I work to break myself of entitlement because nothing I have accomplished is because of me. I cannot boast in myself because every success in my life is because of the spirit of God I carry inside me. Every strength, every hope, every piece of wisdom, comes from the Holy Spirit. Everything good that is in me is God. I try my best to not glorify myself because on my own I am a bag of brokenness and flaws but Jesus in me is beauty and completeness. In my own strength, my accomplishments are in vain and as easily torn down as a house of cards, but work done through the Holy Spirit for the kingdom of God are sealed in Him, unable to be taken away, as they point to my true identity.

“….Christ in you, the hope of glory.”
Colossians 1:27

I don’t ever want to be in the place where I’m boasting in myself, but boasting in Jesus-what He does in and through me.

When I itch to be out of my apartment, working and accomplishing what this world considers to be success, God says, “remain humble.”
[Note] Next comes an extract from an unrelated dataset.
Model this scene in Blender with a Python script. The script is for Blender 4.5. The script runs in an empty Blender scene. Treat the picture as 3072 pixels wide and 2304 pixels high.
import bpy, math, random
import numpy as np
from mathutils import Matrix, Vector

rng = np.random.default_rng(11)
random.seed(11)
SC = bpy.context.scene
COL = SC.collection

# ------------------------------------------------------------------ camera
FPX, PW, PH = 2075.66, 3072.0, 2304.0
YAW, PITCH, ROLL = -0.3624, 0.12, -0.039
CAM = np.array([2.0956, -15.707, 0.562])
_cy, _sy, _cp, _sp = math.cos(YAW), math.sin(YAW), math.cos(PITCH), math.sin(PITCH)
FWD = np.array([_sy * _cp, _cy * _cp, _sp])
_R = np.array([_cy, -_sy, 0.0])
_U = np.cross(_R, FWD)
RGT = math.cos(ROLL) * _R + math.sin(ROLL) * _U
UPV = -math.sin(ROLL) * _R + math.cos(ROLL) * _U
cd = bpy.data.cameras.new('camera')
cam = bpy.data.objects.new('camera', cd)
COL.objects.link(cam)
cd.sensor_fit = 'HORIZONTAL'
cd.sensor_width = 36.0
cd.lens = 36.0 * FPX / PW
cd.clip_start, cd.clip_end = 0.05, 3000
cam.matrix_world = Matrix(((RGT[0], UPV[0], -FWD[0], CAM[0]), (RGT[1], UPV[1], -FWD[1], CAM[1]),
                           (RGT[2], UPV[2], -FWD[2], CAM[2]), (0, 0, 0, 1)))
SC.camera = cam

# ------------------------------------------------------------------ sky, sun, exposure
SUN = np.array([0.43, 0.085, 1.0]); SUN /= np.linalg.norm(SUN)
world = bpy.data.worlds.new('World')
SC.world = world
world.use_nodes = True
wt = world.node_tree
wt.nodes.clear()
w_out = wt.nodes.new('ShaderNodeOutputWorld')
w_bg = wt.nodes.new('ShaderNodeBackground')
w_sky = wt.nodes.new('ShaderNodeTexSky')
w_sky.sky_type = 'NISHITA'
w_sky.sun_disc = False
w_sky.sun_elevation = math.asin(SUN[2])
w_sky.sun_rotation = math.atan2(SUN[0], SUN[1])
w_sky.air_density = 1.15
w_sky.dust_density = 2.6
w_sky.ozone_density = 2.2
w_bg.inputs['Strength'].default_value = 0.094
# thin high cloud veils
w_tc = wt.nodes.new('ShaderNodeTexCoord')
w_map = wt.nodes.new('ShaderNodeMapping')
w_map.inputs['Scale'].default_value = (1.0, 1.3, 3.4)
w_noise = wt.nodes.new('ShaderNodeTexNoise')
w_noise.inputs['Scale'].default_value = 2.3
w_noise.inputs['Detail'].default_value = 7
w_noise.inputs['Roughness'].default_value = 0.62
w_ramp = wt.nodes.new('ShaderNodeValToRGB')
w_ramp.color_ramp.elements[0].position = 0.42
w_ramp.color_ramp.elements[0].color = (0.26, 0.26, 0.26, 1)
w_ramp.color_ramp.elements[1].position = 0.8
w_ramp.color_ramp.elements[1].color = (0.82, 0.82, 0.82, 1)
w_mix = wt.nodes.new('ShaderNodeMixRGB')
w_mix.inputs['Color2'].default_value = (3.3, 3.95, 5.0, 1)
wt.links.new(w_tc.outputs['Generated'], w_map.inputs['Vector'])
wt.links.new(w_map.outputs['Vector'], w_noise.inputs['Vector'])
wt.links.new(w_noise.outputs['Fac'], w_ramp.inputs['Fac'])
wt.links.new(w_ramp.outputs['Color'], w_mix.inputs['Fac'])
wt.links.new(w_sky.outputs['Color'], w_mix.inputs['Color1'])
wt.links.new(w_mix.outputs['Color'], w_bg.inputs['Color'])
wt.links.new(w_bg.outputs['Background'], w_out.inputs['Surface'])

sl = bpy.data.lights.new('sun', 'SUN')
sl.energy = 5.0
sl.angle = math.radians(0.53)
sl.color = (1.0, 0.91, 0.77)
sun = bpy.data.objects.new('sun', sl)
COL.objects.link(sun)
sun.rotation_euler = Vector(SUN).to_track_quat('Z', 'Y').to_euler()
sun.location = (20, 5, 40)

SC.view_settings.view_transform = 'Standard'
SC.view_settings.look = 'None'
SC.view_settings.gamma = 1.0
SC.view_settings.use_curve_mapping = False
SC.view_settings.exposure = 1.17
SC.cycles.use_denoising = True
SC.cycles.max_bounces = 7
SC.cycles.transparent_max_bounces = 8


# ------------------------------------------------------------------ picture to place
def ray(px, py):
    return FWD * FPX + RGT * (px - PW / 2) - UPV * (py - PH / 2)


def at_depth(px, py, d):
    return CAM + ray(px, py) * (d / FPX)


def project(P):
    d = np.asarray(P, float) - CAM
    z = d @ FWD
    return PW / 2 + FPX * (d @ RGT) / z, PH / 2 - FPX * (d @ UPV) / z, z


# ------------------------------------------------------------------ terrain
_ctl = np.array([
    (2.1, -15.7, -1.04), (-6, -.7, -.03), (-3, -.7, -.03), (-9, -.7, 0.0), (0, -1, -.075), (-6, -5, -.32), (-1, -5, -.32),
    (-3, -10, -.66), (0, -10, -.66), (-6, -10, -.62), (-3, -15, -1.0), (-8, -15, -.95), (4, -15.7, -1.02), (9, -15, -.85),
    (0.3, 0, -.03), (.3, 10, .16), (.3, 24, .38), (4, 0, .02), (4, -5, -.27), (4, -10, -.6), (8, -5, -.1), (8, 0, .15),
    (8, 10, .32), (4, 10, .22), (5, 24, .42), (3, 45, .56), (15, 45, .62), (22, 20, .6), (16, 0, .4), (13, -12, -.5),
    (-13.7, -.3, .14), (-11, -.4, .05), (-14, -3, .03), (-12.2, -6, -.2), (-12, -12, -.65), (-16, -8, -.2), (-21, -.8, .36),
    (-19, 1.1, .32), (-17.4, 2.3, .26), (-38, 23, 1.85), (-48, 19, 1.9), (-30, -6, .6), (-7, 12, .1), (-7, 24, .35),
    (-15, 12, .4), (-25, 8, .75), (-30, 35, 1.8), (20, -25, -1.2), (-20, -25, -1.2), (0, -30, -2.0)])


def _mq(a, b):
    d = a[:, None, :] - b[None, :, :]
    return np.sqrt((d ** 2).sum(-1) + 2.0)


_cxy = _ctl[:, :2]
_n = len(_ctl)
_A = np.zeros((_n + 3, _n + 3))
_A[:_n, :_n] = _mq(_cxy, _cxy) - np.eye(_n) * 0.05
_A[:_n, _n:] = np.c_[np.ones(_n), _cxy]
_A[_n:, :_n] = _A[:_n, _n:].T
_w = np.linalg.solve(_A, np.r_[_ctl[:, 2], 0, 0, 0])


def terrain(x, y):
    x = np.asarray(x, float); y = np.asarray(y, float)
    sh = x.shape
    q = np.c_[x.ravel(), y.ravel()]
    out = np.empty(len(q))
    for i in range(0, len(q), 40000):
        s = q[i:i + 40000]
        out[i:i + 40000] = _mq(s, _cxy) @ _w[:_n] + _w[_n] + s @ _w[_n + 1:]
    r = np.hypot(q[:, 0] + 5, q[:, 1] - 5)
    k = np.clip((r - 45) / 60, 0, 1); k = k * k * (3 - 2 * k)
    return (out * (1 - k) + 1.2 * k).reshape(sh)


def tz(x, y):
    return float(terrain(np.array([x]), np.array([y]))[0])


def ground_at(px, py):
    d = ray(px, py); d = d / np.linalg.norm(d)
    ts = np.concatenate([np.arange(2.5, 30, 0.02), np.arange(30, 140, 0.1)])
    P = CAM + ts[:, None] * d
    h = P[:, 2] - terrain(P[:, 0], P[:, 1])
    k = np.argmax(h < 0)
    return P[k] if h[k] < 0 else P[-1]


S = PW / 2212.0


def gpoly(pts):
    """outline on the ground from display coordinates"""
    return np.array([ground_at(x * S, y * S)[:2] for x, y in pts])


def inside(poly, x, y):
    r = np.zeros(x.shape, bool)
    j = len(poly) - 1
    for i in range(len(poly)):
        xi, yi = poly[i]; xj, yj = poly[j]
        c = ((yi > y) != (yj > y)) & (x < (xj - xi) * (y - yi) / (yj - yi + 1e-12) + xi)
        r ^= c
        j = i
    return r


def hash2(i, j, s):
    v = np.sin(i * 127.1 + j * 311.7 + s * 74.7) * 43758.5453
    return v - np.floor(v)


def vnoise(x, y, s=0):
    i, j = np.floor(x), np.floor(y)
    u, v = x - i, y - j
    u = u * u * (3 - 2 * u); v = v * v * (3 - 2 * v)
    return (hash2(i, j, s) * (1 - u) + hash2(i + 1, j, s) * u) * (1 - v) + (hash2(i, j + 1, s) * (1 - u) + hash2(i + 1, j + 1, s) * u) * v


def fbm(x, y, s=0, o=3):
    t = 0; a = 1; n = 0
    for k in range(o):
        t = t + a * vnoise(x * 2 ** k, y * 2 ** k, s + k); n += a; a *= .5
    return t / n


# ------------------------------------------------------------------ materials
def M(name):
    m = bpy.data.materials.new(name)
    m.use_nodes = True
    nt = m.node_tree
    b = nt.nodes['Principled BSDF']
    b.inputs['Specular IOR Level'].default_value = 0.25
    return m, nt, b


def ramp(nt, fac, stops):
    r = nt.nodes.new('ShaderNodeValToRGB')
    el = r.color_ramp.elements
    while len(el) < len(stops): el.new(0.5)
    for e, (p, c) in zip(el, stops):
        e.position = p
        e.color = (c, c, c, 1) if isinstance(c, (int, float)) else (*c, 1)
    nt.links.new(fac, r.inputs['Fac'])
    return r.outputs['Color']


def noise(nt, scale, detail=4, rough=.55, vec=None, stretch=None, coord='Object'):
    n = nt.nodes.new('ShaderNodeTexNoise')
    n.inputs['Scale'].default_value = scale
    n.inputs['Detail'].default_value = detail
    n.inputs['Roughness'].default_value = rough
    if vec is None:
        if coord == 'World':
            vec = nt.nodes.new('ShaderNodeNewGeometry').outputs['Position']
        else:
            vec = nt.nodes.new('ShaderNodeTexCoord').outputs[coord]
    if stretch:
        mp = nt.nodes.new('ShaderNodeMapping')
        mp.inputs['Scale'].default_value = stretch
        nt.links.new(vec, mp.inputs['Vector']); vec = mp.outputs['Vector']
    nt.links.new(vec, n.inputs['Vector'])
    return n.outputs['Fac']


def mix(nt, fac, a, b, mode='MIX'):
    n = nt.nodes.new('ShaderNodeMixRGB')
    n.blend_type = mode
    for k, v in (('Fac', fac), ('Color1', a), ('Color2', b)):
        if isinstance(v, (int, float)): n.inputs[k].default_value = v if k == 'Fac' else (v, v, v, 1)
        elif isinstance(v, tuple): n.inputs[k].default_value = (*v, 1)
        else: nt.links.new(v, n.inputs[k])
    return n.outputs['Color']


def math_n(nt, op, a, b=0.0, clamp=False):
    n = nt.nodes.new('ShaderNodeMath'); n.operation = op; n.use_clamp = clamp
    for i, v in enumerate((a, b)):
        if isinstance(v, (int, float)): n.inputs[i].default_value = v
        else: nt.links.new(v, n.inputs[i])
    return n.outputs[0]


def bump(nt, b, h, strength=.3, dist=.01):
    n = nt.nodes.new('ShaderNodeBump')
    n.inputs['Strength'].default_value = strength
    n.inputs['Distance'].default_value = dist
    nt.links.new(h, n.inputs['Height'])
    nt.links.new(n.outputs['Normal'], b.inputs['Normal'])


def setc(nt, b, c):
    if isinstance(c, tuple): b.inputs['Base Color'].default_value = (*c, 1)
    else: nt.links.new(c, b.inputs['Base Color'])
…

I am proud that I have a degree. I worked hard for it, and trust me I would not have that diploma had it not been for the strength of God pulling me through, but I am still just a person, no better than anyone else. When God fills us with His Holy Spirit, He equips us with all we will ever need for this journey. And having a college degree certainly doesn’t make you or me more beloved or more useful in the eyes of God the Father.

In Africa, nearly everyday I would feel humbled by God’s choice to use me in my brokenness to bring about glory for His kingdom. I did nothing, NOTHING to deserve to even be a pawn in His master plan. But He is so generous. He desires for me to come along side of Him and for us to work TOGETHER to bring love to this world.

My humility is remembering that I am a deeply broken person, yet I am made holy in the eyes of God because of the blood of Jesus.

This time at home, without a job, has really allowed me to spend time with God and grow in my faith at the same rate that I was in Uganda. And it has been such a blessing. Before coming back, one of my biggest fears was that I would return to America and feel spiritually dry because my environment here is much less spirit-filled than where I lived in Uganda. The Lord has blessed me by allowing me an abundance of time to spend with Him. So much time in fact, I’m having to keep myself accountable to using the time wisely. Slowly I am certainly consuming every Friends episode available to me through Netflix, but I am also balancing my time with studying the bible, praying, worshipping and listening to God. In my special time with Him, God continues to speak to me as He did in Uganda, letting me know that He has not forgotten me even though I am back home.

So God continues to be good (always) and He continues to show himself in my life in America. Exciting things are ahead as I try my best to stay in tune with what God is saying and what He is willing.